Home Letteratura “L’ora di Pascoli” rintocca in un poemetto bilingua

“L’ora di Pascoli” rintocca in un poemetto bilingua

Una visita a Barga, luogo eletto da Giovanni Pascoli come sua residenza privilegiata, sti­mola un processo creativo in cui Massimo Pa­rolini, scrittore con una corposa bibliografia di interventi nella poesia e nella saggistica, lascia emergere oltre che la sua conoscenza anche la passione per la poesia. Ne nasce un pometto, L’ora di Pascoli /The Hour of Pascoli, nelle edizioni Fara, con i contributi di Francesca Diano per la traduzione, Pietro Verdini per le illustrazioni, e Alice Cencetto per la prefa­zione. I luoghi che hanno visto concretamen­te buona parte dello svolgimento esistenziale dell’autore di Myricae diventano una sorta di palcoscenico dove, sull’onda di una fantasia che si puntella su precise conoscenze biogra­fiche, Parolini imbastisce un racconto disteso sul discrimine tra credibilità e azzardo inter­pretativo.

E la poesia accoglie nella sua tessitura citazio­ni pascoliane (evidenziate dalla scrittura cor­siva), poste lì come in alveoli dove respira a distanza di tempo una possibile relazione del poeta, “vivo”, con il suo paese e con la sua famiglia, per l’occasione “inventata” intorno a una necessità che il ritmo dei versi consegna all’ascolto del lettore; la forza dell’immagina­zione raccoglie presenze dentro un perimetro dove il vuoto fisico, l’assenza di realtà, viene compensata con il potere visionario della poe­sia. L’autore di questo poemetto fonde, senza confondere, le parole del poeta di San Mauro con le proprie, rendendo viva la materia del pensiero pascoliano posto a contatto con l’e­spressione di Parolini, che mai cerca l’effetto a sorpresa ma distende il ritmo dell’opera nella serie di sequenze disposte a narrare una sto­ria, scritta per distribuire elementi di pensiero percepiti e “raccolti” nella realtà di Castelvec­chio.

L’ora di Pascoli/The Hour of Pascoli è un pre­zioso scrigno di suggestioni, nato durante l’in­contro con il “mondo fisico” del Poeta, dove sicuramente ha “parlato” una sorta di genius loci. È proprio questo che, secondo me, ha innescato il procedimento compositivo, dove con un’efficace operazione “chirurgica” l’au­tore ha sezionato persone, luoghi, episodi per trasporli nei tempi e nei ritmi del poemetto. E la fantasia – complice il carattere duttile di una parola che modella emozioni e sentimenti più di tessere racconto (che pur c’è!) – orga­nizza un viaggio fantastico nelle lande di de­sideri “impossibili” anche per Pascoli: uscire dalla retorica del nido per renderlo più vero e completo con la cooptazione di tutti i compo­nenti, perfino di quel fratello “Peppino” che la diversità del carattere porta lontano dalla famiglia.

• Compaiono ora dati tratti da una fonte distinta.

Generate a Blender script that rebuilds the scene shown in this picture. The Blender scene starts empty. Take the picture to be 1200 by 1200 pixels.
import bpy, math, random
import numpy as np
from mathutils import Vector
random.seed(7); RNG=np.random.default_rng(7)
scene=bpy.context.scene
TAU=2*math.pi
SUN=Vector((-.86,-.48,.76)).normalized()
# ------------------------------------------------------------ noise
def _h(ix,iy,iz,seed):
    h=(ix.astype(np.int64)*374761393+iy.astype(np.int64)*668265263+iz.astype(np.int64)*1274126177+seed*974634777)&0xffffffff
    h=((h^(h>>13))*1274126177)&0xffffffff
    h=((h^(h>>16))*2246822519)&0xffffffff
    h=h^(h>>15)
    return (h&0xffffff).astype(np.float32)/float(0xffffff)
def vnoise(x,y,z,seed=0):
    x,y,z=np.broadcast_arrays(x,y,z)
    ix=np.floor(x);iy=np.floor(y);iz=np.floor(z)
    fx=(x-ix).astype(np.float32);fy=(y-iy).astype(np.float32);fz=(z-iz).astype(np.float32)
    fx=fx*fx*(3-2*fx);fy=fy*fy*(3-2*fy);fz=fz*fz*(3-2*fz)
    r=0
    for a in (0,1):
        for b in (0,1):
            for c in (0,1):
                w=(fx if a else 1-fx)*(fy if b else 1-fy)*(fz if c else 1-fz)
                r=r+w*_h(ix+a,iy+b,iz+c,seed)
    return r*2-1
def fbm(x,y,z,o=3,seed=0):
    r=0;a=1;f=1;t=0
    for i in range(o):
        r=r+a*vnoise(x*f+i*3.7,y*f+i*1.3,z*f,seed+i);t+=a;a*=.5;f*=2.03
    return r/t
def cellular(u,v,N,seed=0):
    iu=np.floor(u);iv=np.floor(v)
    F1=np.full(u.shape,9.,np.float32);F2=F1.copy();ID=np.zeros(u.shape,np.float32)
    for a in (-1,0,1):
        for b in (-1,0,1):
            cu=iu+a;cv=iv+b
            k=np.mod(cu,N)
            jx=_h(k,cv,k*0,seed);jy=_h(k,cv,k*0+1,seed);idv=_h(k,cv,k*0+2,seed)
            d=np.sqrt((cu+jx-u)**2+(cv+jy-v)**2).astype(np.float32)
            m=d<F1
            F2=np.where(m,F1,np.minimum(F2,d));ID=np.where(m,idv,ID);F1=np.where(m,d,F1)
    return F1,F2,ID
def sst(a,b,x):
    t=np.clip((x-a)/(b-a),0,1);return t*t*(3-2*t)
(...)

Con il carattere generale dell’opera si sinto­nizza l’intervento grafico di Pietro Verdini, autore di alcune scene risolte graficamente sulla base di un segno che incide i contorni onirici della rappresentazione. Ma di sogno è anche la scintilla generatrice de L’ora di Pa­scoli/ The Hour of Pascoli che nella frontali­tà in lingua inglese ha la sua cifra più estesa nell’indicazione di un ampio uditorio, invitato per l’occasione a un approfondimento dell’o­pera di Pascoli fuori dalla schematicità sco­lastica, dove Giovanni Pascoli spesso è stato svilito da una lettura frettolosa e infarcita di luoghi comuni. Parolini contribuisce in ma­niera sostanziale a togliere la polvere dell’ov­vio per far luccicare lo stimolo a riconsiderarlo sotto una luce diversa.